Notes On A Legend
Daybreak at Manhattan Beach. A surfer sits back on his board watching an approaching swell. It’’ glassy, like a mirror. So still, not a hair on his blond head moves. As the wave begins to peak, he swings his long board toward shore, takes two deep strokes into the water, and feels the board and wave are one. He stands…
Next year will mark a half century since a toe-headed seven year old kid, named David Earl Weber, first paddled out near Manhattan Beach pier to catch a wave on a borrowed 11 foot long redwood board. That would be 1945.
It took the kid nearly two years to ride a wave all the way to the shore under the watchful eyes of original Manhattan Beach Surf Club members Dale Velzy, Barney Google, Bob Simmons, Bev Morgan and Bob Hogan. Within a couple of years, Simmons had produced a fiberglassed, all-balsawood board and “Dewey” Weber bought a used one from Bev Morgan for $35….The sport of surfing, still in its infancy in the United States would never be the same.
The advanced technology of the first foam surfboards opened a door that Dewey blew off its hinges, perfecting a style of surfing in the early 1950’s that totally redefined the sport. To this day, Dewey is regarded as the father of “hot-dogging;” an innovator whose agility and quickness produced long noserides, carving rail turns, huge backhand cutbacks and head dips.
Dewey approached surfing like he approached wrestling at Mira Costa High School, where he was a standout four-year varsity letterman. He was such a talented wrestler; in fact, that he earned a spot on the U.S. Olympic Wrestling Team, but an elbow injury during a key match prevented him from accepting the invitation.
Strong and athletic, he was among a handful of pioneer surfers who with each wave, strived to do something new or do something better. Progressive, aggressive, and determined are labels that stick to the surfer in red trunks who came to be known, because of his speed, as the “Little Man on Wheels.”
His first trip to Hawaii in 1956 with 15 other Mira Costa graduates gave Dewey his first exposure to the force of Oahu’s North Shore. He wasn’t intimidated. He was pumped. Local Hawaiians watching him surf Waimea and Makaha had never seen anyone work the big waves like Dewey.

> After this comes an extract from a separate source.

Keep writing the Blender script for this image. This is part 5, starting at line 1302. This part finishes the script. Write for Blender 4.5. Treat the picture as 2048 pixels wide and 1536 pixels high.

He carved the faces of the giant swells like no one before him, leaving some of the locals to suggest that he was actually “ruining” the waves. Filmmaker Bud Browne caught him at Makaha on a 20-foot day and a still from the session was reproduced on the inaugural United States Surfing Association’s patch in 1964.
By the 1960’s, a new singing group, known as the Beach Boys, and the popularity of the “Gidget” and “Beach Blanket” movies, helped launch the surfing craze. Dewey, by then, was a cult figure. Kids wanted to dress like him, look like him, and most of all, surf like him.
In an eloquent tribute following Dewey’s death in January 1993, Chris Ahrens wrote in “Surfing” magazine: “I wanted to be just like Dewey Weber – every gremmie did.” Ahrens added, “Unlike many of his contemporaries, Weber had no idea what the boundaries of performance surfing were. On his quest to find out, he stretched them, bent them and redefined them for the rest of us.